В сухом остатке — небольшие зарисовки. Не знаю, насколько могут быть любопытны бытовые наброски. Как бы то ни было, из нейтральных воспоминаний приходят на ум именно они.
В последние годы Евгений Всеволодович вел довольно уединенный образ жизни: практически не выходил на улицу (окрестности Домодедовской были ему отвратительны. Чего стоили хотя бы нареченные им районные ориентиры: магазин «Тухлый» и магазин «Для нищих»); отказывался от интервью, посещения мероприятий; звонки некоторых знакомых вызывали у него раздражение или ироничные комментарии. Под предлогом плохого самочувствия отсекались не сильно нужные визиты или те же телефонные разговоры.
Аскетичное убранство небольшой квартиры; скромный набор повседневных вещей: красная крепкая «Ява», растворимый кофе, «колбаса чайная, самая дешевая» и антоновские яблоки осенью.
На будничные проблемы Головин не обращал внимания. И терпеть не мог, когда обращали другие, ибо это означало беготню, беспокойство и лишнюю пустую болтовню.
Как-то в начале зимы я обратила внимание, что из окон сильно дует. Решила позвать нашего общего приятеля, чтобы заклеить окна. Евгений Всеволодович не сильно обрадовался визиту, ждал, когда вся эта суета кончится. Но я была довольна результатом. Через несколько дней я заехала в гости. Меня бросило в жар: поролон с клейкой лентой сверху отклеились и свисали наподобие лиан. За кухонным столом курил Евгений Всеволодович и, переведя взгляд на поролоновые джунгли, сказал: «Да не беспокойтесь, Полина, мне нравится, вот, правда, боюсь, что Ирина Николаевна, когда приедет, может не оценить».
* * *
Настроение Головина менялось довольно резко: полнейшая апатия через секунду могла обернуться оживленным рассказом о путешествиях, книгах, фильмах или музыке. Или же возможностью поиронизировать. Небезосновательно.

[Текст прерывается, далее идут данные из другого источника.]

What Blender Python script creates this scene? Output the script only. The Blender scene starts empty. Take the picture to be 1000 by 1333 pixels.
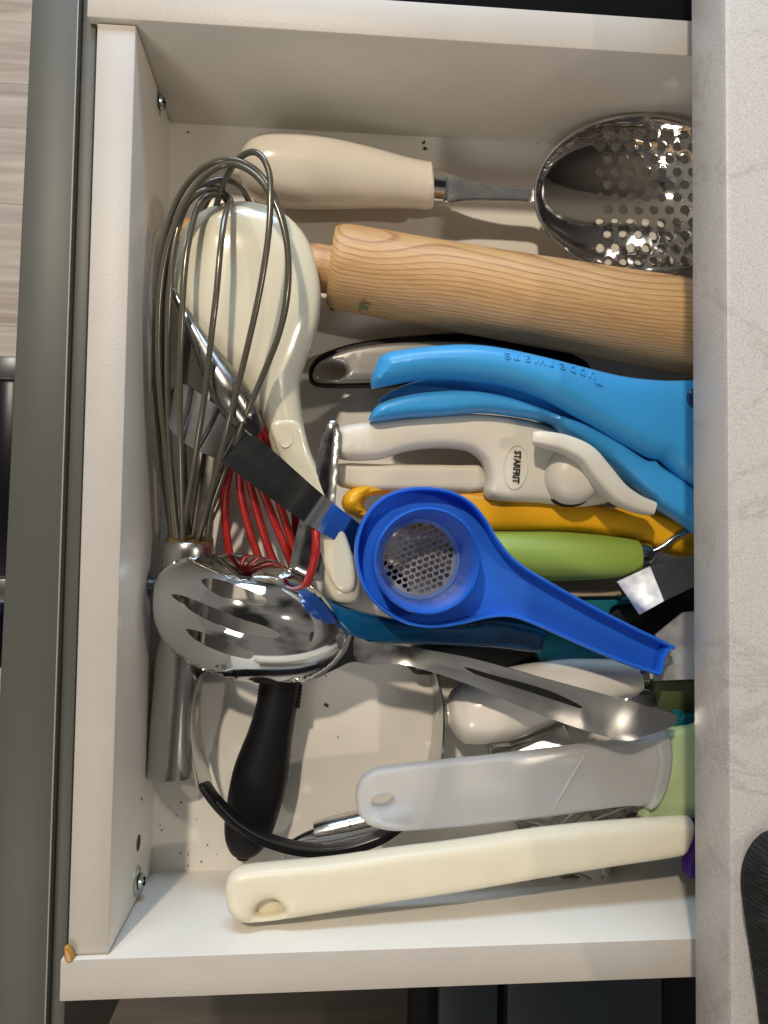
import bpy, bmesh, math, random
import numpy as np
from mathutils import Vector, Matrix, geometry
from mathutils.bvhtree import BVHTree
random.seed(7); np.random.seed(7)
S = bpy.context.scene
COL = S.collection

# ------------------------------------------------------------------ camera
F = 966.36                       # focal length in pixels of the 1000 x 1333 photograph
RX, RY, RZ = 3.47923948e-02, -7.75919210e-02, 1.31626421e-02
CX, CY, CZ = 9.11988929e-02, 1.82762046e-01, 0.42
ROT = Matrix.Rotation(RZ, 3, 'Z') @ Matrix.Rotation(RY, 3, 'Y') @ Matrix.Rotation(RX, 3, 'X')
cam = bpy.data.cameras.new('camera'); camo = bpy.data.objects.new('camera', cam); COL.objects.link(camo)
cam.sensor_fit = 'VERTICAL'; cam.sensor_height = 36; cam.lens = F / 1333 * 36
cam.clip_start = 0.01; cam.clip_end = 50
camo.matrix_world = Matrix.Translation((CX, CY, CZ)) @ ROT.to_4x4()
S.camera = camo

# ------------------------------------------------------------------ world and lamps
W = bpy.data.worlds.new('World'); S.world = W; W.use_nodes = True
nt = W.node_tree; bg = nt.nodes['Background']
tc = nt.nodes.new('ShaderNodeTexCoord'); nz = nt.nodes.new('ShaderNodeTexNoise')
nz.inputs['Scale'].default_value = 1.6; nz.inputs['Detail'].default_value = 2
rp = nt.nodes.new('ShaderNodeValToRGB')
rp.color_ramp.elements[0].position = .37; rp.color_ramp.elements[0].color = (.10, .095, .09, 1)
rp.color_ramp.elements[1].position = .56; rp.color_ramp.elements[1].color = (1.0, .94, .86, 1)
wm = nt.nodes.new('ShaderNodeMapping'); wm.inputs['Location'].default_value = (53.43, 2.7, 1.3)  # invented patchy surroundings, offset picked for the reflections in the steel
nt.links.new(tc.outputs['Generated'], wm.inputs['Vector']); nt.links.new(wm.outputs[0], nz.inputs['Vector']); nt.links.new(nz.outputs['Fac'], rp.inputs['Fac'])
nt.links.new(rp.outputs['Color'], bg.inputs['Color']); bg.inputs['Strength'].default_value = 0.22

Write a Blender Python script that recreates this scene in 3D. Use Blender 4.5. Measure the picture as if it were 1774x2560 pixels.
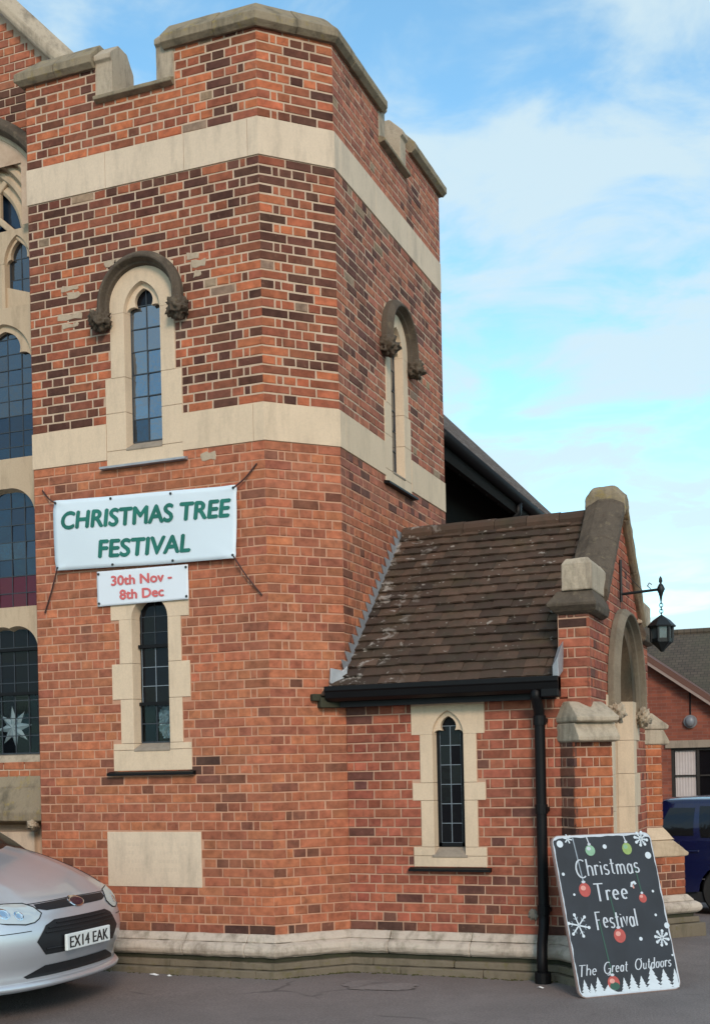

Как-то речь зашла о довольно известном переводчике и его странной манере поведения. Ирина Николаевна присоединилась, вспоминая о нелепейших встречах с этим человеком. Евгений Всеволодович продолжал, давясь смехом, рассказывать. Мы смеялись в голос. Под конец повествования Ирина Николаевна спросила: «Жень, а Жень, а почему ты его так не любишь?» Ответ прозвучал уже серьезным тоном: «Потому что он плохой переводчик. Слишком упрощает оригинал».
Особой оригинальностью отличались головинские инвективы, составленные, к примеру, из реалий советского быта для придания особой абсурдности ситуации: «…мне нужна, как фибровый чемодан без ручки».
Однажды Лорик попросила меня передать Евгению Всеволодовичу проиллюстрированный ею сборник стихотворений Н. Гумилева «Credo». Что я и сделала. Это была маленькая книжечка, на обложке которой под фамилией автора и названием красовался нарисованный буйвол в рамочке.